Chris Alexander

On Engineering

Avoiding distractions

29th August, 2016

Last one was an interesting one for me at work. Reviewing the week on Friday afternoon, I realised just how little I had managed on my main objective for the week, a rather gnarly upgrade to a fiendishly tricky (and important) bit of data synchronization code. For the past 9 months or so I have run a time tracking app voluntarily on my machine, so I had a pretty good idea what I had been up to. It’s not that I hadn’t been busy! It’s just I had a lot of other things to do.

When I sat down this morning and saw exactly what I have running on my machine on a day-to-day basis, it’s hardly surprising it is so easy to get distracted.

There’s e-mail and calendar; separate IM and group chat apps; notebook, work timer, task list and development work items (again separate); log viewer, helpdesk app, RDP and console windows; and that’s before we get on to IDEs, the actual applications I am working on, text editors, and the like.

Given how many of those pop up notifications, add stuff to the Windows 10 notification tray, take focus and flash their taskbar icon, it is easy to see how something else could very easily distract from the task in hand.

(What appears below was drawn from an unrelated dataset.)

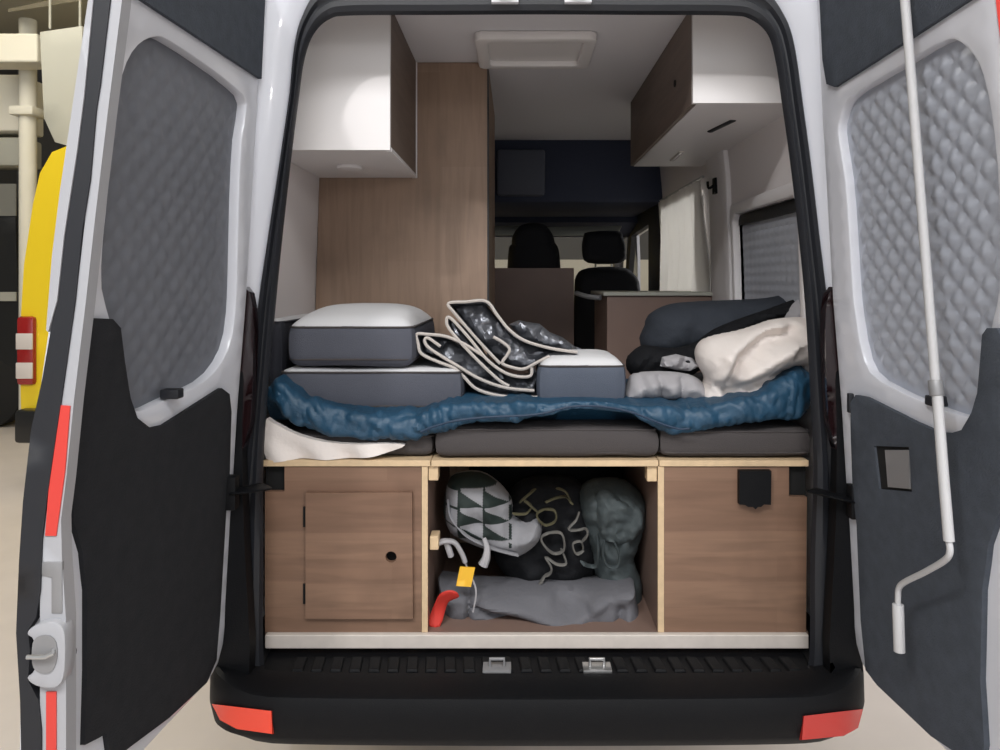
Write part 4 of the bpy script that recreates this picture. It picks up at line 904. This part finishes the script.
# =================================================================== LIGHT
def area(name, loc, tgt, sx, sy, e, col=(1, 1, 1)):
    d = bpy.data.lights.new(name, 'AREA'); d.shape = 'RECTANGLE'; d.size = sx; d.size_y = sy; d.energy = e; d.color = col
    o = bpy.data.objects.new(name, d); COL.objects.link(o); o.location = loc
    o.rotation_euler = (Vector(tgt) - Vector(loc)).to_track_quat('-Z', 'Y').to_euler(); return o
area('garage_lamp', (-1.48, -3.0, 4.05), (.2, .5, 1.3), .14, .14, 45, (1, .98, .97))
area('garage_lamp', (2.1, -3.0, 2.65), (-.2, .5, 1.4), .14, .14, 14, (1, .98, .97))
area('ceiling_strip', (-4.6, 3.0, 5.1), (-4.6, 3.0, 0), 3, 3, 150, (1, .95, .87))
area('ceiling_strip', (4.2, 2.0, 5.1), (4.2, 2.0, 0), 3, 3, 100, (1, .95, .9))
area('ceiling_strip', (0, 7.5, 5.1), (0, 7.5, 0), 3, 2, 22, (1, .95, .9))
area('ceiling_strip', (0, -4.2, 5.1), (0, -3.6, 0), 5, 2, 420, (.97, .98, 1))
area('curtain_fill', (5.5, 2.0, 2.6), (0, 1.9, 1.8), 1.2, 1.2, 55, (1, .99, .97))  # unseen fill light added outside the van to brighten the curtain
area('camera_side_fill', (0, -8.5, 2.6), (0, 0, 1.9), 9, 4.5, 135, (.95, .97, 1))  # large unseen fill light added behind the camera
bpy.data.objects['curtain_fill'].data.spread = math.radians(70)
area('ceiling_fill', (-4.8, 4.6, 4.5), (-4.8, 4.6, 6), 1.5, .4, 45, (1, .95, .82))  # unseen upward fill added to brighten the garage ceiling
w = bpy.data.worlds.new('ambient_fill'); bpy.context.scene.world = w; w.use_nodes = True  # even ambient world light, added as fill
w.node_tree.nodes['Background'].inputs[0].default_value = (.93, .96, 1, 1); w.node_tree.nodes['Background'].inputs[1].default_value = .55
# =================================================================== CAMERA
cam = bpy.data.cameras.new('camera'); co = bpy.data.objects.new('camera', cam); COL.objects.link(co)
co.location = (CX, CY, CZ); co.rotation_euler = (math.pi / 2, 0, 0)
cam.sensor_width = 36; cam.lens = 36 * F / 1000; cam.shift_x = (500 - VX) / 1000; cam.shift_y = (VY - 375) / 1000; cam.clip_start = .05
sc = bpy.context.scene; sc.camera = co
sc.view_settings.view_transform = 'Standard'; sc.view_settings.look = 'None'; sc.view_settings.gamma = 1; sc.view_settings.use_curve_mapping = False
sc.view_settings.exposure = -.22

Add to that the three phones normally on my desk and people walking past my desk to the meeting rooms and about the office, it’s a surprise I got anything done!

But what to do about it? It’s not possible to be sealed off from the outside world completely - well not without a home office, or one with a door and poor WiFi.

So for this week, I am trying out a process of setting aside periods of high concentration to work on complicated bits of code which require some deep thought. During this time, I am headphones-on (something I have not done for several years, for long periods of time at least); Outlook has its pop-ups off; Skype is set to Do Not Disturb (which swallows IMs and sends them as e-mails instead); and Slack is notifications-off apart from support-critical channels. I am also now deliberately taking advantage of Windows 10’s multiple desktops, by putting Visual Studio, my dev tools, and work items on a separate desktop completely. My phones are also mostly on silent with vibrate off - again apart from support-critical calls.

After one day, I already feel more productive - and the stats back it up. Let’s see how (or if!) it lasts the week.